- _Record list_
++++++++++
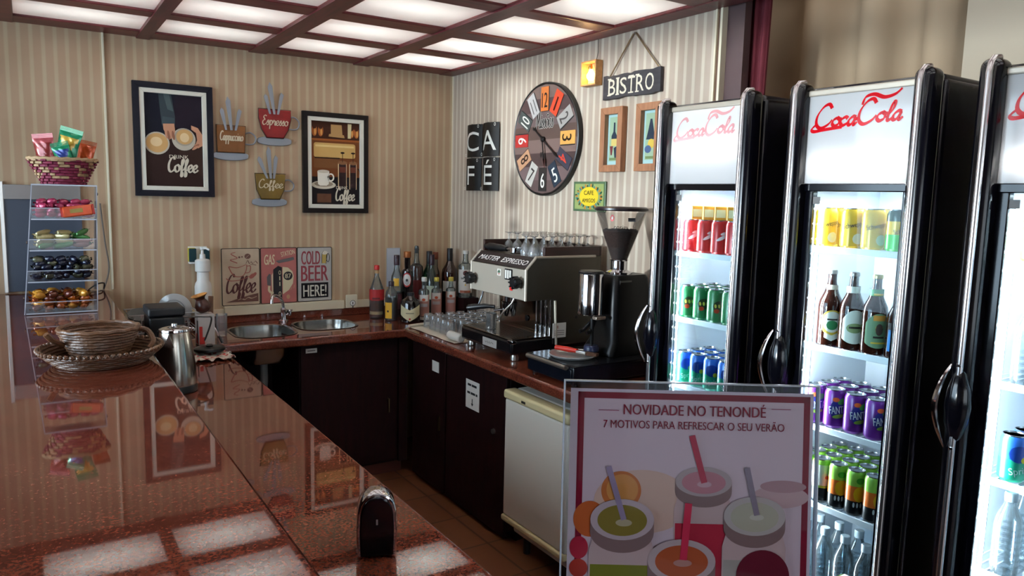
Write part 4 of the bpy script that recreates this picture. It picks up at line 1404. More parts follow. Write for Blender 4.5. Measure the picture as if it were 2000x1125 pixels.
++++++++++
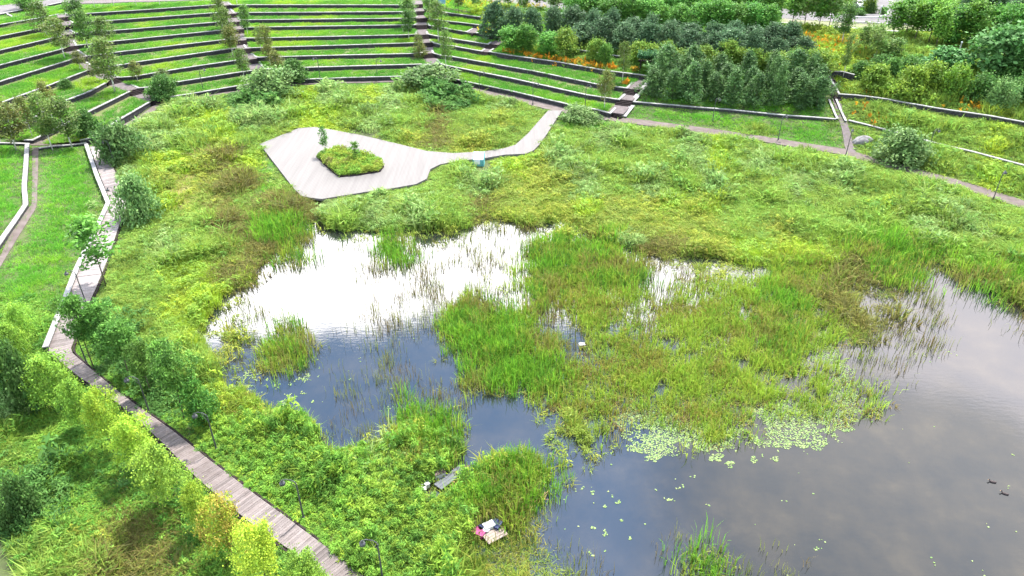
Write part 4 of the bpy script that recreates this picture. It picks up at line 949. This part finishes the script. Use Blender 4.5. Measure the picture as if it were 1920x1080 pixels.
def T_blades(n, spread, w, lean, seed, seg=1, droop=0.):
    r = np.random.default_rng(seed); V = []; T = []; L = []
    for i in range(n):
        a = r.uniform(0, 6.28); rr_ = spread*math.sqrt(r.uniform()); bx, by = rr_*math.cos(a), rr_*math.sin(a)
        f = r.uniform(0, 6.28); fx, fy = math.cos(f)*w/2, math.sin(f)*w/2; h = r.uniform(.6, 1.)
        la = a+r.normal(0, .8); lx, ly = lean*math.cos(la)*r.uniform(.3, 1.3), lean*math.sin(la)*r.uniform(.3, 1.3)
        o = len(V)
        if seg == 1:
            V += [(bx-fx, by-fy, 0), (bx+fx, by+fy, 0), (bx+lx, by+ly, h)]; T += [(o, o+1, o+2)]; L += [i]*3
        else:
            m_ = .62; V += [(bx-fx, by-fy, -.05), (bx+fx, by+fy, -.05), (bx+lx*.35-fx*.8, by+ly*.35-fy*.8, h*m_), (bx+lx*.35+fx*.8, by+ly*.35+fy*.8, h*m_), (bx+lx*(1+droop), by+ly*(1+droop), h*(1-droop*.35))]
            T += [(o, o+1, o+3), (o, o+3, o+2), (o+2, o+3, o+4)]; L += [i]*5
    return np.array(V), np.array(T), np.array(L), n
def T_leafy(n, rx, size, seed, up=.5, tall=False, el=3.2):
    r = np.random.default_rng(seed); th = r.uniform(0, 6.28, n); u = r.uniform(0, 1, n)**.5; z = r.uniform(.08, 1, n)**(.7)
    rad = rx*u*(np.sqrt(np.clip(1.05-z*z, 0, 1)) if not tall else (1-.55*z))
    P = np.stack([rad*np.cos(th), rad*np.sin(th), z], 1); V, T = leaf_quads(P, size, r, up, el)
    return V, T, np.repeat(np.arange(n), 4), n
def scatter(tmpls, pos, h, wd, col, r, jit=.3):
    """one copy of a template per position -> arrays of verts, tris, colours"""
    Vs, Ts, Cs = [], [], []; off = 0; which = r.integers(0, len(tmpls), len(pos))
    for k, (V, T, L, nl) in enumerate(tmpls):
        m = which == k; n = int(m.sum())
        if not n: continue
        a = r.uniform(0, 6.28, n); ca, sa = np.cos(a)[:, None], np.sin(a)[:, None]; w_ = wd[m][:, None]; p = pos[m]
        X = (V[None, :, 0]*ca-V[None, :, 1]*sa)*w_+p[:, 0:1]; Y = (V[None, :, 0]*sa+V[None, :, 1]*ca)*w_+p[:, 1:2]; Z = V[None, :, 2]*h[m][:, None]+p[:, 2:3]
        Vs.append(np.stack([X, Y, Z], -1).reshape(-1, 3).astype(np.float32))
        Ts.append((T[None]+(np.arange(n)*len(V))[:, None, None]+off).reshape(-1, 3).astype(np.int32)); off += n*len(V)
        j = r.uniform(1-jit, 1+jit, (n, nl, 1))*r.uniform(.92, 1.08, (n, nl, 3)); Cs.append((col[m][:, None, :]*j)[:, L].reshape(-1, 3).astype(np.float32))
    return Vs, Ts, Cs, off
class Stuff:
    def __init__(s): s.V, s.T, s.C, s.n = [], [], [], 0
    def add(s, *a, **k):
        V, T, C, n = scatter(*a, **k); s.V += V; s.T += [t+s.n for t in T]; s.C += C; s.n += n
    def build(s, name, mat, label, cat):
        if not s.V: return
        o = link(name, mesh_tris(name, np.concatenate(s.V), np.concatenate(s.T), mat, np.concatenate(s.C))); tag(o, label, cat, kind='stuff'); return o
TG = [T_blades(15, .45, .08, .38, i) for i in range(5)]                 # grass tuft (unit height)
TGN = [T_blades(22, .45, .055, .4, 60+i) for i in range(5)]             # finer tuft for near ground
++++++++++
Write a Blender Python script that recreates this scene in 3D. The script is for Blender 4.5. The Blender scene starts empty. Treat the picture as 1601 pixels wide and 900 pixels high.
++++++++++
- _Exercise objective_
Scan the records above for the string "picks", then select every line that holds it.

- _Exercise solution_
Write part 4 of the bpy script that recreates this picture. It picks up at line 1404. More parts follow. Write for Blender 4.5. Measure the picture as if it were 2000x1125 pixels.
Write part 4 of the bpy script that recreates this picture. It picks up at line 949. This part finishes the script. Use Blender 4.5. Measure the picture as if it were 1920x1080 pixels.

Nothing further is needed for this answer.